É simplesmente necessário recapitular mais uma vez o modo como Donald Trump se comportou nesta cúpula da Organização do Tratado do Atlântico Norte (Otan). No café da manhã, ele atacou a Alemanha sem o menor pudor, declarou-a prisioneira da Rússia devido a suas importações de energia, utilizando como prova, como de costume, cifras falsas.
Na sessão plenária, de súbito exigiu que os Estados-membros dediquem 4% dos respectivos PIBs ao orçamento de defesa, em vez dos 2% acordados. Pouco depois, num encontro bilateral com a chefe de governo alemã, Angela Merkel, falou de carros alemães, migração e do presidente russo, Vladimir Putin, descrevendo a relação com ele como excelente. Uma hora mais tarde, a caminho do jantar, acabara-se o armistício, e ele voltou a atacar os parceiros de aliança no Twitter.
Os critérios do comportamento político normal não servem mais, nem de longe, para explicar as mensagens totalmente contraditórias que o presidente dos Estados Unidos emite num só dia.
Trump borboleteia pelo mais importante encontro da aliança ocidental como se quisesse alternadamente representar no teatro o papel do vilão e do herói. Primeiro ele ofende a Alemanha, depois, apenas horas mais tarde, transmite saudações de sua família à chanceler federal do país. Diante de tais cenas, é difícil não recorrer à terminologia psiquiátrica.
Pois a coisa não parou por aí. Após o fim das conversas oficiais, ele lançou o próximo tuíte, renovando a acusação relativa às importações de energia russa pela Alemanha, associando-a à Otan – exatamente do mesmo modo como associa a proteção da Europa pelos EUA a supostos prejuízos comerciais bilionários. E por último exigiu que os 2% em gastos com armamentos sejam pagos imediatamente, e não só em 2024, como planejado.
A impressão que fica é que Trump não entende que as contribuições para a Otan não são como mensalidades da academia de ginástica. Não existe uma caixa comum, cada país paga pela própria defesa e, caso necessário, disponibiliza à aliança suas capacidades militares.
No entanto ele vive em seu universo paralelo, e se comporta antes como um mafioso que vai de porta em porta exigindo dinheiro de proteção e ameaçando dar uma surra nos renitentes.
Além de seus caprichos, da tão deplorada imprevisibilidade e do comportamento errático francamente traiçoeiro perante seus aliados, fica também óbvio que, para o presidente americano, segurança militar é uma mercadoria, que tem um valor de mercado e é venal.
Ao que tudo indica, ele gostaria de ser pago pelo fato de os EUA estacionarem tropas na Europa e empregarem suas armas na proteção da fronteira oriental da Otan. Nesse contexto, porém, o termo "aliado" já está errado, pois o conceito é aparentemente estranho a Trump.

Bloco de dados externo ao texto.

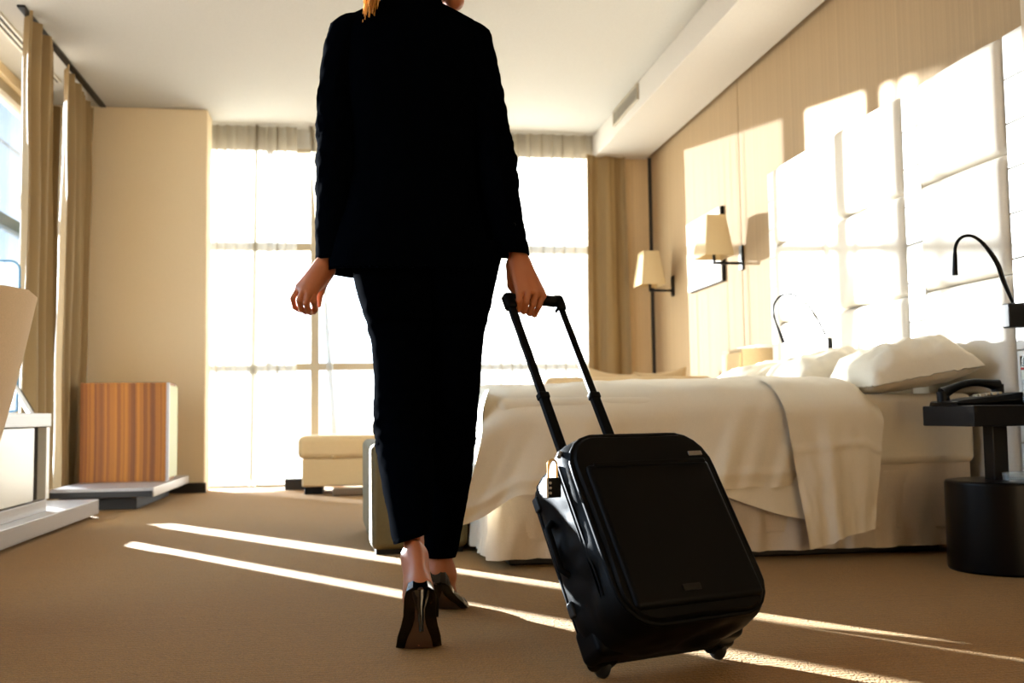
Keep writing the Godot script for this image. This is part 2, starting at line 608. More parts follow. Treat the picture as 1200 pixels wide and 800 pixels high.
func build_windows() -> void:
	# back window: three mullions and two transoms; each pane its own part
	var w := Node3D.new()
	w.name = "window_1"
	add_child(w)
	w.set_meta("kind", "structure")
	tag(w, "wide floor-to-ceiling window in the back wall", "window")
	var z := BACK - 0.06
	var xs := [-1.75, -0.80, -0.33, 0.32, 2.10]
	var ys := [0.0, 0.96, 1.945, 2.76]
	for i in xs.size():
		var t := 0.035
		if i == 3:
			t = 0.085
		obj("mullion", span(xs[i] - t, xs[i] + t, 0, 2.76, z - 0.05, z + 0.04, 0.004), M.frame, w) if i != 1 else obj("mullion", span(xs[i] - 0.012, xs[i] + 0.012, 0, 2.76, z - 0.03, z + 0.02, 0.003), M.frame, w)
	for y in [-0.015, 0.96, 1.945, 2.76]:
		obj("transom", span(-1.75, 2.1, y - 0.03, y + 0.03, z - 0.045, z + 0.035, 0.004), M.frame, w)
	for i in xs.size() - 1:
		for j in ys.size() - 1:
			obj("pane", span(xs[i], xs[i + 1], ys[j], ys[j + 1], z - 0.006, z + 0.002, 0.0005), M.glass, w)
	# left window
	var l := Node3D.new()
	l.name = "window_2"
	add_child(l)
	l.set_meta("kind", "structure")
	tag(l, "long glazed window filling the left wall", "window")
	var x := LEFT - 0.08
	var zs := [-7.95, -6.3, -4.75, -3.2, -1.5]
	for q in zs:
		obj("mullion", span(x - 0.04, x + 0.04, 0.1, 2.84, q - 0.03, q + 0.03, 0.004), M.frame, l)
	for y in [0.13, 1.91, 2.81]:
		obj("transom", span(x - 0.04, x + 0.04, y - 0.04, y + 0.04, -7.95, -1.5, 0.004), M.facade_dark if y == 1.91 else M.frame, l)
	for i in zs.size() - 1:
		obj("pane", span(x - 0.004, x + 0.004, 0.13, 1.91, zs[i], zs[i + 1], 0.0005), M.glass, l)
		obj("pane", span(x - 0.004, x + 0.004, 1.91, 2.81, zs[i], zs[i + 1], 0.0005), M.glass, l)
	# the neighbouring building that the left window looks at
	var b := thing("neighbouring_building", "pale blue office building outside beyond the left window", "building", Vector3(-15.6, -12, -44))
	obj("wall", box(Vector3(0, 13, 0), Vector3(4.4, 26, 8), 0.02), M.facade, b)
	for k in 8:
		obj("window_band", box(Vector3(0.1, 1.6 + k * 3.2, 0.1), Vector3(4.42, 1.5, 8.02), 0.02), M.facade_dark, b)

# a hanging cloth between two points, with folds
func cloth_sheet(a: Vector3, b: Vector3, y0: float, y1: float, folds: float, amp: float, sd: int, flare := 0.0, cols := 0, gather := 0.0, lap := 0.25, drift := 0.0) -> MB:
	var q := noise(1.0, sd, 2)
	var w := cols if cols else int(folds * 14)
	var rows := []
	var along := (b - a)
	var side := Vector3(-along.z, 0, along.x).normalized()
	for i in 25:
		var t := i / 24.0
		var row := PackedVector3Array()
		for j in w + 1:
			var s := float(j) / w
			var ph := s * folds * TAU + 1.4 * q.get_noise_2d(s * folds * 0.6, 3.0 + t * 0.25)
			var o := sin(ph) * amp * (0.75 + 0.35 * t) * (0.8 + 0.5 * q.get_noise_2d(s * 5.0, 9.0)) + 0.3 * amp * sin(2.0 * ph + 0.7 + t)
			o += amp * 0.5 * q.get_noise_2d(s * folds * 0.5, 20.0 + t * 1.3)
			var ss := s + lap * (1.0 + 0.8 * q.get_noise_2d(s * folds * 0.5, 70.0)) * cos(ph) / (folds * TAU)
			ss = lerpf(ss, ss + gather * (0.5 - ss), smoothstep(0.0, 1.0, t))
			var p := a + along * ss + side * o
			p += along * (s - 0.5) * flare * t
			p += along.normalized() * drift * t
			p.y = lerpf(y1, y0, t)
			row.append(p)
		rows.append(row)
	var m := MB.new()
	m.grid(rows, false, Vector3(0.3, 0, 1))
	return m

func build_curtains() -> void:
	# gold drapes hanging from the ceiling track beside the left window
	var d := thing("curtain", "olive gold drape at the near end of the left curtain track", "curtain", Vector3(-1.865, 0, -6.40))
	obj("cloth", cloth_sheet(Vector3(0.01, 0, 0.37), Vector3(0.0, 0, -0.245), 0.02, CEIL - 0.02, 3.0, 0.05, 4, 0.0), M.drape, d)
	d = thing("curtain", "olive gold drape at the far end by the corner column", "curtain", Vector3(-1.90, 0, -7.4))
	obj("cloth", cloth_sheet(Vector3(0.02, 0, 0.465), Vector3(-0.06, 0, -0.52), 0.02, CEIL - 0.02, 5.0, 0.045, 7, 0.0), M.drape, d)
	obj("return_fold", cloth_sheet(Vector3(-0.33, 0, -0.12), Vector3(-0.30, 0, -0.54), 0.02, CEIL - 0.02, 2.0, 0.03, 8, 0.0), M.drape, d)
	var tr := obj("curtain_track", span(-1.90, -1.855, CEIL - 0.014, CEIL, -7.94, -6.02, 0.004), M.bronze)
	tag(tr, "dark curtain track on the ceiling by the left window", "curtain track")
	# gold drape at the right of the back window
	d = thing("curtain", "narrow gold drape beside the fabric panel at back window", "curtain", Vector3(2.0, 0, BACK + 0.17))
	obj("cloth", cloth_sheet(Vector3(-0.09, 0, 0), Vector3(0.25, 0, 0.0), 0.02, 2.72, 2.0, 0.035, 11, 0.12), M.drape, d)
	# sheers of the back window
	d = thing("sheer_curtain", "white sheer curtain hanging left of the woman at back window", "curtain", Vector3(-0.72, 0, BACK + 0.12))
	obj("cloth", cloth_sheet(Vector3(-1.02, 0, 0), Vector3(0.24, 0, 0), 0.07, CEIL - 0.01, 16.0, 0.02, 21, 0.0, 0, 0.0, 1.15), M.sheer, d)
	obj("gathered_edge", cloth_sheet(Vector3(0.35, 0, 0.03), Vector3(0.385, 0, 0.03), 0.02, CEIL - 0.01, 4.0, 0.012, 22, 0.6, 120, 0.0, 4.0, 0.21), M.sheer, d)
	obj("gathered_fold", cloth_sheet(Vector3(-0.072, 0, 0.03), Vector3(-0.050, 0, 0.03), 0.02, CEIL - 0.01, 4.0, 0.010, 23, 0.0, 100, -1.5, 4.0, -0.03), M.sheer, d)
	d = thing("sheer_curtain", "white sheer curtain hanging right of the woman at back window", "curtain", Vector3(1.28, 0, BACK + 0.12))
	obj("cloth", cloth_sheet(Vector3(-0.84, 0, 0), Vector3(0.70, 0, 0), 0.02, CEIL - 0.01, 17.0, 0.02, 25, 0.0, 0, 0.0, 1.2), M.sheer, d)

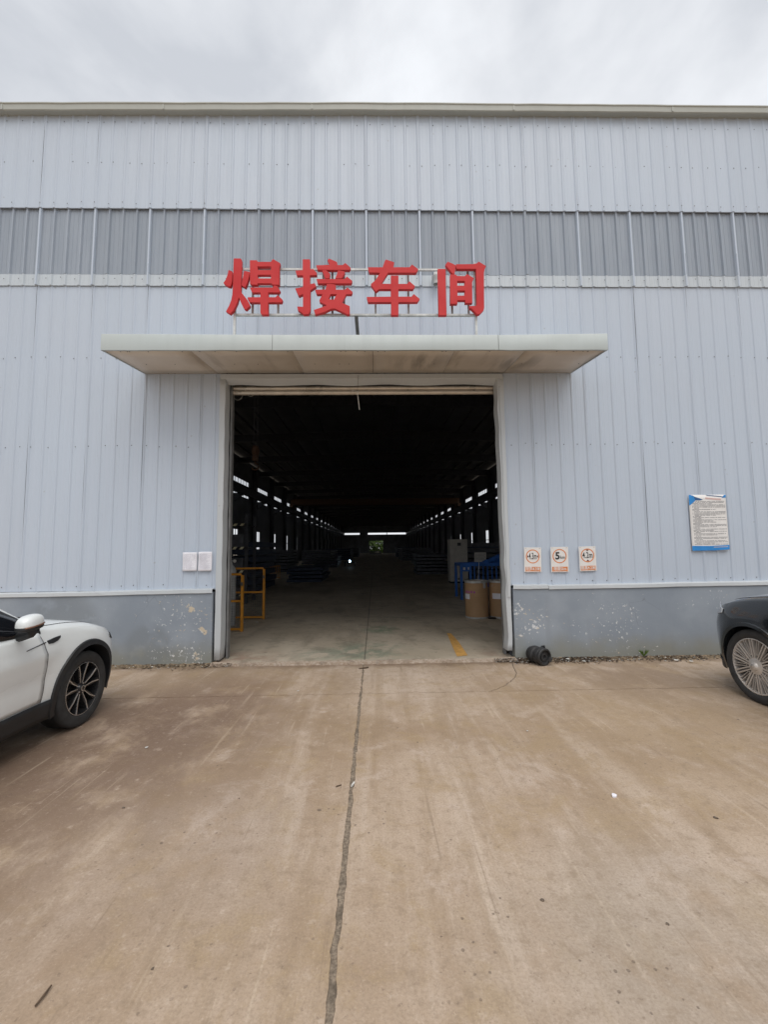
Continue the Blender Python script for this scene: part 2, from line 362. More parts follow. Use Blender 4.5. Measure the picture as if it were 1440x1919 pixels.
def carpaint(name, col, rough=0.28, dirt=1.0):
    n = NT(name); v = n.coord()
    sep = n.t.nodes.new('ShaderNodeSeparateXYZ'); n.put(sep.inputs[0], v)
    dust = n.math('MULTIPLY', n.ramp(sep.outputs[2], 0.25, 0.80, 0.45*dirt, 0.04*dirt), n.ramp(n.noise(v, 4, 5), 0.3, 0.7, 0.4, 1.0))
    c = n.mix(dust, col, (0.36, 0.31, 0.25))
    return n.done(c, n.math('ADD', n.math('MULTIPLY', dust, 0.4), rough), None, 0.0, Coat_Weight=0.6, Coat_Roughness=0.06)
M['carwhite'] = carpaint('white_car_paint', (0.77, 0.80, 0.80), 0.25, 0.55)
M['carblack'] = carpaint('black_car_paint', (0.010, 0.013, 0.017), 0.16, 0.10)
M['glass'] = NT('dark_tinted_glass').done((0.012, 0.014, 0.018), 0.05, None, 0.0)
M['lamp'] = NT('headlight_lens').done((0.55, 0.57, 0.60), 0.08, None, 0.5)
M['amber'] = NT('indicator_lens').done((0.24, 0.13, 0.09), 0.25, None, 0.3)
M['silver'] = plain('machined_alloy', (0.62, 0.62, 0.62), 0.3, 0.85, 0.1)
M['bronze'] = plain('champagne_alloy', (0.60, 0.56, 0.52), 0.42, 0.5, 0.1)
M['rimblack'] = plain('black_alloy', (0.015, 0.015, 0.016), 0.3)
M['disc'] = plain('brake_disc_steel', (0.09, 0.08, 0.075), 0.5, 0.5, 0.2)
def arc_mat():
    n = NT('welding_arc_light'); n.done((0.8, 0.9, 1.0), 0.5, None, 0.0, Emission_Color=(0.6, 0.85, 1.0), Emission_Strength=9.0); return n.m
M['arc'] = arc_mat()
def pane_mat():
    n = NT('frosted_pane'); return n.done((0.85, 0.86, 0.88), 0.3, None, 0.0, Alpha=0.22)
M['pane'] = pane_mat()

# ------------------------------------------------------------------ mesh helpers
class MB:
    def __init__(s): s.v = []; s.f = []; s.mi = []
    def add(s, vs, fs, mi=0):
        k = len(s.v); s.v += [tuple(v) for v in vs]
        s.f += [tuple(i+k for i in f) for f in fs]; s.mi += [mi]*len(fs); return s
    def box(s, x0, x1, y0, y1, z0, z1, mi=0):
        v = [(x0,y0,z0),(x1,y0,z0),(x1,y1,z0),(x0,y1,z0),(x0,y0,z1),(x1,y0,z1),(x1,y1,z1),(x0,y1,z1)]
        return s.add(v, [(0,3,2,1),(4,5,6,7),(0,1,5,4),(1,2,6,5),(2,3,7,6),(3,0,4,7)], mi)
    def bar(s, a, b, w, h=None, mi=0):
        a, b = Vector(a), Vector(b); h = h or w; d = (b-a).normalized()
        u = d.cross(Vector((0, 0, 1))); u = u.normalized() if u.length > 1e-3 else Vector((1, 0, 0))
        t = u.cross(d).normalized()
        vs = [p + u*sx*w/2 + t*sy*h/2 for p in (a, b) for sx, sy in ((-1,-1),(1,-1),(1,1),(-1,1))]
        return s.add(vs, [(3,2,1,0),(4,5,6,7),(0,1,5,4),(1,2,6,5),(2,3,7,6),(3,0,4,7)], mi)
    def tube(s, pts, r, n=8, mi=0, caps=True):
        pts = [Vector(p) for p in pts]; k = len(s.v); rings = []
        for i, p in enumerate(pts):
            d = (pts[min(i+1, len(pts)-1)] - pts[max(i-1, 0)]).normalized()
            u = d.cross(Vector((0, 0, 1))); u = u.normalized() if u.length > 1e-3 else Vector((1, 0, 0))
            t = u.cross(d).normalized(); rr = r[i] if isinstance(r, (list, tuple)) else r
            rings.append([p + (u*math.cos(a) + t*math.sin(a))*rr for a in (2*PI*j/n for j in range(n))])
        vs = [q for g in rings for q in g]; fs = []
        for i in range(len(pts)-1):
            for j in range(n): fs.append((i*n+j, i*n+(j+1) % n, (i+1)*n+(j+1) % n, (i+1)*n+j))
        if caps: fs += [tuple(range(n))[::-1], tuple((len(pts)-1)*n+j for j in range(n))]
        return s.add(vs, fs, mi)
    def lathe(s, prof, n=32, axis='z', c=(0, 0, 0), mi=0, a0=0, a1=2*PI):
        """prof: (radius, along-axis) pairs"""
        full = abs(a1-a0) > 6.28; vs = []; m_ = n if full else n+1
        for r, h in prof:
            for j in range(m_):
                a = a0+(a1-a0)*j/n; p = (r*math.cos(a), r*math.sin(a))
                q = (p[0], p[1], h) if axis == 'z' else ((h, p[0], p[1]) if axis == 'x' else (p[0], h, p[1]))
                vs.append((q[0]+c[0], q[1]+c[1], q[2]+c[2]))
        fs = []
        for i in range(len(prof)-1):
            for j in range(n):
                k = (j+1) % m_ if full else j+1
                fs.append((i*m_+j, i*m_+k, (i+1)*m_+k, (i+1)*m_+j))
        return s.add(vs, fs, mi)
    def grid(s, fn, nu, nv, mi=0):
        vs = [fn(i/nu, j/nv) for i in range(nu+1) for j in range(nv+1)]
        fs = [(i*(nv+1)+j, (i+1)*(nv+1)+j, (i+1)*(nv+1)+j+1, i*(nv+1)+j+1) for i in range(nu) for j in range(nv)]
        return s.add(vs, fs, mi)
    def mesh(s, name, mats, smooth=False, angle=None):
        me = bpy.data.meshes.new(name); me.from_pydata(s.v, [], s.f)
        for m_ in (mats if isinstance(mats, (list, tuple)) else [mats]): me.materials.append(m_)
        me.polygons.foreach_set('material_index', s.mi)
        if smooth or angle:
            me.polygons.foreach_set('use_smooth', [True]*len(me.polygons))
        me.validate(); me.update()
        bm = bmesh.new(); bm.from_mesh(me); bmesh.ops.recalc_face_normals(bm, faces=bm.faces); bm.to_mesh(me); bm.free()
        if angle: me.set_sharp_from_angle(angle=math.radians(angle))
        return me
    def build(s, name, mats, parent=None, smooth=False, angle=None, **props):
        return link(name, s.mesh(name, mats, smooth, angle), parent, **props)
def up(me):
    if sum(p.normal.z*p.area for p in me.polygons if abs(p.normal.z) > .7) < 0: me.flip_normals()
def link(name, data, parent=None, **props):
    o = bpy.data.objects.new(name, data); COL.objects.link(o)
    if parent: o.parent = parent
    for k, v in props.items(): o[k] = v
    return o
def thing(name, label, cat, loc=(0, 0, 0), rz=0.0, group=None):
    o = bpy.data.objects.new(name, None); COL.objects.link(o); o.empty_display_size = 0.2
    o.location = loc; o.rotation_euler = (0, 0, rz); o['label'] = label; o['category'] = cat
    if group: o['group'] = group
    return o
def single(o, label, cat, group=None):
    o['label'] = label; o['category'] = cat
    if group: o['group'] = group
    return o
def bevel(o, wdt=0.006, seg=2):
    md = o.modifiers.new('bevel', 'BEVEL'); md.width = wdt; md.segments = seg; md.limit_method = 'ANGLE'; md.angle_limit = 0.6
    return o
def shape2d(name, polys, depth, mat, parent, to3d, bev=0.0, **props):
    """flat outlines (holes allowed) filled and thickened; to3d maps (x,y,z) of the plane to the parent's space"""
    cu = bpy.data.curves.new(name, 'CURVE'); cu.dimensions = '2D'; cu.fill_mode = 'BOTH'; cu.extrude = depth/2
    if bev: cu.bevel_depth = bev; cu.bevel_resolution = 1; cu.offset = -bev
    for p in polys:
        sp = cu.splines.new('POLY'); sp.points.add(len(p)-1)
        for q, (x, y) in zip(sp.points, p): q.co = (x, y, 0, 1)
        sp.use_cyclic_u = True
    tmp = bpy.data.objects.new('tmp', cu); COL.objects.link(tmp)
    dg = bpy.context.evaluated_depsgraph_get(); me = bpy.data.meshes.new_from_object(tmp.evaluated_get(dg))
    bpy.data.objects.remove(tmp); bpy.data.curves.remove(cu)
    me.name = name
    for v in me.vertices: v.co = to3d(v.co)
    me.materials.clear(); me.materials.append(mat)
    bm = bmesh.new(); bm.from_mesh(me); bmesh.ops.remove_doubles(bm, verts=bm.verts, dist=1e-5)
    bmesh.ops.recalc_face_normals(bm, faces=bm.faces); bm.to_mesh(me); bm.free()
    return link(name, me, parent, **props)
def text(name, body, size, mat, parent, loc, xscale=1.0, weight=0.0, align='CENTER', depth=0.0006):
    cu = bpy.data.curves.new(name, 'FONT'); cu.body = body; cu.size = size; cu.align_x = align; cu.align_y = 'CENTER'
    cu.extrude = depth; cu.offset = weight; cu.resolution_u = 3
    tmp = bpy.data.objects.new('tmp', cu); COL.objects.link(tmp)
    dg = bpy.context.evaluated_depsgraph_get(); me = bpy.data.meshes.new_from_object(tmp.evaluated_get(dg))
    bpy.data.objects.remove(tmp); me.name = name
    for v in me.vertices: v.co = (v.co.x*xscale + loc[0], -v.co.z + loc[1], v.co.y + loc[2])
    me.materials.clear(); me.materials.append(mat)
    return link(name, me, parent)

# ================================================================== THE GROUND
g = MB(); g.box(-400, 400, -400, 400, -0.40, -0.15)
g.build('ground', M['earth'], kind='structure')
yard_root = bpy.data.objects.new('concrete_yard', None); COL.objects.link(yard_root); yard_root['kind'] = 'structure'
def wob(a, b, n, amp, seed):
    """a rough edge from a to b"""
    r = random.Random(seed); a, b = Vector(a), Vector(b); d = (b-a); nrm = Vector((-d.y, d.x)).normalized(); pts = []; k = 0.0
    for i in range(n):
        k = k*0.6 + r.uniform(-amp, amp)
        if r.random() < 0.05: k += r.choice((-1, 1))*amp*1.8
        pts.append(a + d*(i/n) + nrm*k)
    return pts
JX, JW = -0.18, 0.0165
EDGE_Y = -0.135
curve_pts = [Vector((2.00, -0.135)), Vector((1.915, -0.55)), Vector((1.87, -0.74)), Vector((1.794, -0.90)), Vector((1.70, -1.03)), Vector((1.60, -1.17)), Vector((1.46, -1.31)), Vector((1.32, -1.415))]
def slab(edges, z=0.0, name='concrete_slab'):
    pts = [p for e_ in edges for p in e_]
    cu = [(p.x, p.y) for p in pts]
    n_ = len(cu)
    rv, re_, rf, _, _, _ = geometry.delaunay_2d_cdt([Vector(p) for p in cu], [(i, (i+1) % n_) for i in range(n_)], [], 1, 1e-6)
    b = MB(); b.add([(p[0], p[1], z) for p in rv], [tuple(f) for f in rf])
    b.add([(x, y, z) for x, y in cu]+[(x, y, z-0.14) for x, y in cu], [(i, n_+i, n_+(i+1) % n_, (i+1) % n_) for i in range(n_)])
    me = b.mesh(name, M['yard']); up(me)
    return link(name, me, yard_root)
V2 = lambda x, y: Vector((x, y))
TY = -1.40; tg = 0.0065
XL, XR = -6.6, 6.3
slab([wob(V2(XL+JW, -9), V2(JX-JW, -9), 4, .002, 1), wob(V2(JX-JW, -9), V2(JX-JW, TY-tg), 260, .0045, 2), wob(V2(JX-JW, TY-tg), V2(XL+JW, TY-tg), 200, .0025, 3), wob(V2(XL+JW, TY-tg), V2(XL+JW, -9), 20, .003, 4)])
slab([wob(V2(JX+JW, -9), V2(XR-JW, -9), 4, .002, 5), wob(V2(XR-JW, -9), V2(XR-JW, TY-tg), 20, .003, 6), wob(V2(XR-JW, TY-tg), V2(JX+JW, TY-tg), 200, .0025, 7), wob(V2(JX+JW, TY-tg), V2(JX+JW, -9), 260, .0045, 8)])
slab([wob(V2(XL+JW, TY+tg), V2(JX-JW*.7, TY+tg), 200, .0025, 9), wob(V2(JX-JW*.7, TY+tg), V2(JX-JW*.7, EDGE_Y), 60, .005, 10), wob(V2(JX-JW*.7, EDGE_Y), V2(XL+JW, EDGE_Y), 120, .008, 11), [V2(XL+JW, EDGE_Y)]])
def off(pts, d):
    res = []
    for i, p in enumerate(pts):
        t = pts[min(i+1, len(pts)-1)] - pts[max(i-1, 0)]; res.append(p + Vector((-t.y, t.x)).normalized()*d)
    return res
fine = []
for a, b in zip(curve_pts[:-1], curve_pts[1:]): fine += [a.lerp(b, t/6) + Vector((random.uniform(-.006, .006), random.uniform(-.006, .006))) for t in range(6)]
fine.append(curve_pts[-1])
slab([wob(V2(JX+JW*.7, TY+tg), V2(1.30, TY+tg), 90, .0025, 12), off(fine, 0.007*-1)[::-1], wob(V2(1.99, EDGE_Y), V2(JX+JW*.7, EDGE_Y), 80, .008, 13), wob(V2(JX+JW*.7, EDGE_Y), V2(JX+JW*.7, TY+tg), 60, .005, 14)])
slab([wob(V2(1.345, TY+tg), V2(XR-JW, TY+tg), 90, .0025, 15), [V2(XR-JW, TY+tg), V2(XR-JW, EDGE_Y)], wob(V2(XR-JW, EDGE_Y), V2(2.02, EDGE_Y), 80, .008, 16), off(fine, 0.007)])
for x0, x1 in ((XL-6.4, XL-JW), (XR+JW, XR+6.4)):
    slab([[V2(x0, -9), V2(x1, -9), V2(x1, EDGE_Y), V2(x0, EDGE_Y)]])
for x0, x1 in ((XL-6.4, XL-JW), (XL+JW, JX-JW), (JX+JW, XR-JW), (XR+JW, XR+6.4)):
    slab([[V2(x0, -20), V2(x1, -20), V2(x1, -9.02), V2(x0, -9.02)]])
jf = MB(); jf.grid(lambda a, b: (-14+28*a, -20.2+20.6*b, -0.0055+0.0015*math.sin(a*900)*math.sin(b*700)), 4, 4)
up(jf.build('joint_fill', M['grit'], yard_root).data)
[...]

Ele só conhece parceiros de negócios e o dinheiro nos próprios cofres, vendo-se numa luta global dos fortes, na qual tanto faz se os mais fracos forem pisoteados. Não é á toa que no momento a segurança dos países bálticos ou da Noruega está profundamente abalada pelas declarações do chefe da Casa Branca.
Por enquanto, essa cúpula da Otan ficou poupada de uma situação extrema, pois ele se absteve de questionar a aliança diretamente ou de rasgar a declaração conjunta já na saída. Não se concretizaram os temores apocalípticos de que Trump fosse simplesmente declarar ali o fim da Otan, mas não há a menor razão para se acalmar, pois amanhã tudo já pode ser diferente.
A montanha-russa política de Donald Trump deixa marcas profundas na Otan, uma vez que agora se começa a compreender o que ele realmente pensa da aliança ocidental. Tradições ou a história comum não têm o menor valor para ele. O presidente dos EUA é capaz, a qualquer momento, de retirar os compromissos assumidos na véspera, com o próximo tuíte, de ofender aliados ou de chantageá-los com medidas econômicas punitivas, como ameaça fazer com as exportações de automóveis da Alemanha.
Apesar de tudo, esse alucinado ziguezague obedece a uma lógica. Trump mostrou uma vez mais em Bruxelas que, de fato, se empenha de todos os modos para destruir o sistema de acordos e organizações internacionais. No momento ainda lhe parece cedo demais para voltar as costas à Otan. Talvez o fim dela esteja sendo apenas adiado, já que, quer se trate da Organização do Comércio Mundial ou das Nações Unidas, o presidente pretende substituí-las por acordos bilaterais em que ele seja o mais forte.
O que sobra, ao fim, é o horror em relação ao curso do governo dos Estados Unidos, e uma profunda insegurança para todos que até agora se consideravam seus parceiros de aliança.